Siyasi iktidar bu ihraçları, telafisi imkansız hak kayıplarına, kamusal alanda yaşanan çöküşe rağmen siyasi çıkarını gözeterek sürdürmektedir. Siyasi iktidarın bu toplu ihraçlar ile ulaşmak istediği temel amaçlardan biri kamu emekçilerine yönelik olumsuz bir algı oluşturmak, böylelikle kamusal alana istediği gibi müdahale etme ve kendi iktidarına yüzde yüz biat eden yeni bir kamu rejimi inşa etmektir. Bu amaç doğrultusunda darbe girişimi ve cemaatle hiçbir ilişkisi olmadığı tüm kamuoyunun bilgisinde olan binlerce muhalif, demokrat, sendikalı kamu emekçisi de OHAL KHK’leri ile ihraç edilmektedir. KESK’e bağlı sendikalara üye 2.117 üye ve yöneticinin ihraç edilmesinin bir diğer nedeni ise hükümetin doğrudan siyasi iktidara bağlı yeni bir kamu rejimi inşa çabasına kamusal alanda karşı çıkabilecek en büyük örgütlü güç olan muhalif sendikal örgütlenmenin tasfiyesine yöneliktir.
Türkiye’de 35 akademisyenden biri ihraç edilmiş durumdadır. Siyasi iktidar bilimsel üretimi de kendi tekeline alma çabasındadır. Akademiyaya yönelik müdahalenin de temelinde bu yatmaktadır. Özellikle iktidarın bu alandaki niyetini açığa çıkaran uygulama ise Darbe girişimi ile hiçbir ilişkisi olmayan, aksine tüm yaşamları bu tür müdahalelere karşı mücadele etmek ile geçmiş emek, demokrasi ve barış mücadelesinin öncüsü olan çok sayıda akademisyenin OHAL KHK’leri ile ihraç edilmeleridir.
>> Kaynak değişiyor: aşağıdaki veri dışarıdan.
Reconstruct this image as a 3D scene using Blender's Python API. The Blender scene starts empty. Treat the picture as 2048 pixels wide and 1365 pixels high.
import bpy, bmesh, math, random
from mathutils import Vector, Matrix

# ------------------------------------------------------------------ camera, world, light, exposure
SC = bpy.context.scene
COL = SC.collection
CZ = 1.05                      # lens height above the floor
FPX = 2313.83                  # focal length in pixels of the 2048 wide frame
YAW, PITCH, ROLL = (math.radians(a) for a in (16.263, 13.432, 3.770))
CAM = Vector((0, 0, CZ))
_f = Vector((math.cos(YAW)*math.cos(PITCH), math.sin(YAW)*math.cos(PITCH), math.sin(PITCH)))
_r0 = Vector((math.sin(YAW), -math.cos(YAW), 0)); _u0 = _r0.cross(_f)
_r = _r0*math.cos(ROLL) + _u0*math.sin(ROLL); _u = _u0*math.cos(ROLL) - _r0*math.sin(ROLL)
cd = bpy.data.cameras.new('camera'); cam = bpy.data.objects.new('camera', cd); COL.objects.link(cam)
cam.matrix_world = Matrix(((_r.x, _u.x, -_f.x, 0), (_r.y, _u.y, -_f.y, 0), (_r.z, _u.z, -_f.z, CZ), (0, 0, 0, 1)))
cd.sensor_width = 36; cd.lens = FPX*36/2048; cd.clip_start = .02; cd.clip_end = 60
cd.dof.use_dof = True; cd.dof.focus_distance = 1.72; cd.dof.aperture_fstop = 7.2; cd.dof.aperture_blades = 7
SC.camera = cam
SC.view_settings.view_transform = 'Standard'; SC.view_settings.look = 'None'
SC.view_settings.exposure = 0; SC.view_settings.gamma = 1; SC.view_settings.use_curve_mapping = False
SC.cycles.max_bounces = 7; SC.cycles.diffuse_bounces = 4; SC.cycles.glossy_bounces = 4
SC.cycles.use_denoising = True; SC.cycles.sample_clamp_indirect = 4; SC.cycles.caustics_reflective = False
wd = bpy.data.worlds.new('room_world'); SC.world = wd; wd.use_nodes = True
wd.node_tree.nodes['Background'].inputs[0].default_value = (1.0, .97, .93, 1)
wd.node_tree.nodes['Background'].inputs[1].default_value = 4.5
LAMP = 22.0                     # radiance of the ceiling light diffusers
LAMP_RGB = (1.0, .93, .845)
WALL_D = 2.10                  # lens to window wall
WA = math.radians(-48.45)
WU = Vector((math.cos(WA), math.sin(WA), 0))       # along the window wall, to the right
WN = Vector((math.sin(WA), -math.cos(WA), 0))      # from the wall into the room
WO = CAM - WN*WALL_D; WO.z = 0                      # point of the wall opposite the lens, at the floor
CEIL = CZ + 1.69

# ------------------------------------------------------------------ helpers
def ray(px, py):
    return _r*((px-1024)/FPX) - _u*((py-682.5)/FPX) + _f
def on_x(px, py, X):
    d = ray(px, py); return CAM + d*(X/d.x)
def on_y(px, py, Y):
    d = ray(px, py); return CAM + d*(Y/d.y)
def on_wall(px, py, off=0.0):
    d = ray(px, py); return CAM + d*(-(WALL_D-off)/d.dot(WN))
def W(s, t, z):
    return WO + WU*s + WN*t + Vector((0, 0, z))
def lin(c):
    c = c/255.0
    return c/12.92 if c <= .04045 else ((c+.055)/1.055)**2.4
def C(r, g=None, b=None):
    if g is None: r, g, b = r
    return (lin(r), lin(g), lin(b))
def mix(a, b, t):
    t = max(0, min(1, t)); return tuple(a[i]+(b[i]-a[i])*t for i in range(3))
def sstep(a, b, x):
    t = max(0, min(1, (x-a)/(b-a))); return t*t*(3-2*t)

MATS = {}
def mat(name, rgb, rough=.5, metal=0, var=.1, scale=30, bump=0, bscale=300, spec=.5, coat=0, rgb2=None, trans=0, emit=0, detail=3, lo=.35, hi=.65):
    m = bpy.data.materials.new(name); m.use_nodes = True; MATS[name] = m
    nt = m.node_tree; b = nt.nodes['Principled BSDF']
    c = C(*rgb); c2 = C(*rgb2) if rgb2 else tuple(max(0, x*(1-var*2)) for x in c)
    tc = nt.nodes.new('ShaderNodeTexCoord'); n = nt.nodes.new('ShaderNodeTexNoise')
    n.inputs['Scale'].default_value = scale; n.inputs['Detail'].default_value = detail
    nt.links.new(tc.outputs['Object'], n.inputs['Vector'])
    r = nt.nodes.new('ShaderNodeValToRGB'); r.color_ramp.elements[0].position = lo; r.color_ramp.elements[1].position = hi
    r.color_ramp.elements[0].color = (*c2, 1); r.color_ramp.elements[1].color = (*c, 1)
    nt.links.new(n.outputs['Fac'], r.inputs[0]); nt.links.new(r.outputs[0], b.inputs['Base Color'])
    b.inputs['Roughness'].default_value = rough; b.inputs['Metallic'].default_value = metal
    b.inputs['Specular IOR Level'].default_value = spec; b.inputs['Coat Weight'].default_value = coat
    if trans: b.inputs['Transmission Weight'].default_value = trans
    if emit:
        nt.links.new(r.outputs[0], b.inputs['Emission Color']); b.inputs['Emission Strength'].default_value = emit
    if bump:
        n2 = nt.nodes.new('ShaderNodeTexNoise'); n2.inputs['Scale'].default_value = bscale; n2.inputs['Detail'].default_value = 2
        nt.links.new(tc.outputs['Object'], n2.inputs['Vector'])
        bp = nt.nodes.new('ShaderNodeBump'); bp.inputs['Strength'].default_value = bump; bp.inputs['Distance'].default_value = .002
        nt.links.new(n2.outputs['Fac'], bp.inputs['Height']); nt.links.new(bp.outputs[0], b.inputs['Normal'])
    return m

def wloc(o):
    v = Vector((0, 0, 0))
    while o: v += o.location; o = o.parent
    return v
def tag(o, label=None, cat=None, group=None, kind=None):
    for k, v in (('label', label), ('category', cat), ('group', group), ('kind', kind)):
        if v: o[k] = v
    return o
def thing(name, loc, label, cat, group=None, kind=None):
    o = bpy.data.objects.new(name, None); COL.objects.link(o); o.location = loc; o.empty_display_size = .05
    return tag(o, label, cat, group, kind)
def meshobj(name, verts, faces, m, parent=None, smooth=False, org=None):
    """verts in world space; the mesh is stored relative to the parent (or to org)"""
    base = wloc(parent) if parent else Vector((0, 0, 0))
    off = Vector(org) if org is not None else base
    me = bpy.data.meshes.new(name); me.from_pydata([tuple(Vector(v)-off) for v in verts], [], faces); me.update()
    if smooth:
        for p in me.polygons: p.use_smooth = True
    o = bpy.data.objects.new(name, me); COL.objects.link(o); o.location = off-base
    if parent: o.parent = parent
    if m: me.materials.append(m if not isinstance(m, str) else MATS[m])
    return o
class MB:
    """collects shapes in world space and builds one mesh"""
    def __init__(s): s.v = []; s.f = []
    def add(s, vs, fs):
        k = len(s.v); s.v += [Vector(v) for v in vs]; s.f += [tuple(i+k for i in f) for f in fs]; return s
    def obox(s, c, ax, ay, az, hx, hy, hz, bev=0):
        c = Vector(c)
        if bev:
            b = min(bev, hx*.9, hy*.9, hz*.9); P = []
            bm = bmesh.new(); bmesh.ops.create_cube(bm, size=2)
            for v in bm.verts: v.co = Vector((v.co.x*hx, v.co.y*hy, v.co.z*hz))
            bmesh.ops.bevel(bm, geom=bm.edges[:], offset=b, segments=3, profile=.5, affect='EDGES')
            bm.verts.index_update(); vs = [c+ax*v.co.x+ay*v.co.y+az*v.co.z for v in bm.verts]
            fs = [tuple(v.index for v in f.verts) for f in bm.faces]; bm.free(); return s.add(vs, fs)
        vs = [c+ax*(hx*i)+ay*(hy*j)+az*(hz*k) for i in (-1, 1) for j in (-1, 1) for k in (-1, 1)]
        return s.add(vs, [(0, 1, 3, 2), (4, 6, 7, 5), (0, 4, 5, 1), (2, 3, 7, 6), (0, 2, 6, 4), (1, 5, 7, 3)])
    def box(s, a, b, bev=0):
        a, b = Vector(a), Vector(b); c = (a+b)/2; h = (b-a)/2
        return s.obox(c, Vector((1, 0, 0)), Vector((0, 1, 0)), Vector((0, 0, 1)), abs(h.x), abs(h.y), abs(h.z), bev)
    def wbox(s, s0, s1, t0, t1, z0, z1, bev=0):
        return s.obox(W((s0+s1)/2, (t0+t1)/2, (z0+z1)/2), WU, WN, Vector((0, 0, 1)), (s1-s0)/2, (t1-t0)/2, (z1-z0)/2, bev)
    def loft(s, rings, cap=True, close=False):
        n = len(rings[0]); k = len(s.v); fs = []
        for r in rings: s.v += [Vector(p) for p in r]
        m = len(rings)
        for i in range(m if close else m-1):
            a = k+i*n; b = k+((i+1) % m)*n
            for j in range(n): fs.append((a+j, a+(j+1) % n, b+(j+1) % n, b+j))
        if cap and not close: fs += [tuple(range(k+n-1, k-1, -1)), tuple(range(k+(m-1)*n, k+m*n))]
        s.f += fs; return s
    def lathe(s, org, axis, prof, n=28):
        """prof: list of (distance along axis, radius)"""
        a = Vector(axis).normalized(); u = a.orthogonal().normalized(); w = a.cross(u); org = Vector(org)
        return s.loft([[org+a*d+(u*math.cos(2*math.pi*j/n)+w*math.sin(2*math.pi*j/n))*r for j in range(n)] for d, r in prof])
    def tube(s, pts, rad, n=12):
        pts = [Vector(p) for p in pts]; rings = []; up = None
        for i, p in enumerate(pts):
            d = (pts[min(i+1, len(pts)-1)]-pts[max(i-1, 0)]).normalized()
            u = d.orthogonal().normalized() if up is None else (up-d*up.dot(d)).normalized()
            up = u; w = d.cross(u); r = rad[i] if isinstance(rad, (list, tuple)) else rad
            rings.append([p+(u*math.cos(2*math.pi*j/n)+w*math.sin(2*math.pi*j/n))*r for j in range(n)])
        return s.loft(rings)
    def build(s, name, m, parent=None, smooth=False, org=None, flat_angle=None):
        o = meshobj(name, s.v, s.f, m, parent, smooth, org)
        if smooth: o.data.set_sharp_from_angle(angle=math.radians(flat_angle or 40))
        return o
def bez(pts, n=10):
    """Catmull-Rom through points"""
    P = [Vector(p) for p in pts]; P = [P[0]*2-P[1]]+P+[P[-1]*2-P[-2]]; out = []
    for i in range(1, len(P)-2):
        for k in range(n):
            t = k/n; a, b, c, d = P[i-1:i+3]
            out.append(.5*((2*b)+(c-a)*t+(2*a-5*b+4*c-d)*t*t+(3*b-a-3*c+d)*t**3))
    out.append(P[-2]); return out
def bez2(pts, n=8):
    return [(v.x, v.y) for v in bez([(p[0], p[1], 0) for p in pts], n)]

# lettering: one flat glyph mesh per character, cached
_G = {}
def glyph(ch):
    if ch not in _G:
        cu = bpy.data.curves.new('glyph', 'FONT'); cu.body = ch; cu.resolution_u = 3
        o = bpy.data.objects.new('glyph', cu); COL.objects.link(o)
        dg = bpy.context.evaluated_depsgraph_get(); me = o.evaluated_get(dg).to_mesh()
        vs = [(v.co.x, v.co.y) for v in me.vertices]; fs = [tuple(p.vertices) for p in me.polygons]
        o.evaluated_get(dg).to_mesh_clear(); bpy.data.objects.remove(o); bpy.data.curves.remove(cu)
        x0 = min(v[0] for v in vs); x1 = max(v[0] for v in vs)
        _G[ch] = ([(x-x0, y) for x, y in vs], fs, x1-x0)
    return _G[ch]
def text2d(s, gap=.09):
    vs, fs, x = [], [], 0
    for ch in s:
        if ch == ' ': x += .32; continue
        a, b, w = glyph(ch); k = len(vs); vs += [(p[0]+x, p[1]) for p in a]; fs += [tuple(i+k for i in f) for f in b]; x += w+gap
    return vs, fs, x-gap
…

Hükümetin kendi eliyle cemaat ile ittifak günlerinde üniversitelere yerleştirdiği kişilerin sessiz sedasız üniversitelerden ayrılmasına karşı; bilimsel, eleştirel ve özgür düşünceden yana olan ve kendi emekleri ile üniversitelerde var olan akademisyenlerin öğrencilerinin ve meslektaşlarının alkışları arasında kampüslerden ayrılması bile tek başına çok büyük bir anlam taşımaktadır“Bu Suça Ortak Olmayacağız” başlıklı bildiriye imza atan 125 bilim insanının, 50/D uygulamasına karşı mücadele veren, kendi alanlarına yürütükleri çalışmalar ile bilim dünyasına çok önemli katkıları olan onlarca öğretim elemanın ihraç edilmesi ile giderek çoraklaşan akademi ve düşün dünyası artık bir çöle dönüşmüş durumdadır.
Son olarak 679 sayılı KHK ile Artuklu Üniversitesi’nden ihraç edilen akademisyenlerin büyük bir bölümünün Kürt Dili ve Kültürü Anabilim Dalında görevli ya da Kürt Dili ve edebiyatı üzerine önemli çalışmaları bulunan öğretim elemanlarından olması iktidarın Kürt Dili, Kültürü ve edebiyatı alanına yönelik müdahalesinin kanıtı niteliğindedir.
Yaşanan bu hukuksuzluk bir kez daha göstermiştir ki barışın sesi olan, rektörlere boyun eğmeyen, bilim özgürlüğü, düşünce ve ifade özgürlüğü için mücadele eden, Kürt Dili ve Edebiyatı üzerine çalışmalar yürüten, cübbesine iktidar iliği açmayan akademisyenler düşüncelerinden dolayı sistematik biçimde baskıya maruz kalmakta, ihraç edilmektedir.
Tüm bu gerekçeler ile kamu emekçilerine yönelik ihraçlar ile ilgili meclis araştırma komisyonu kurulması elzemdir.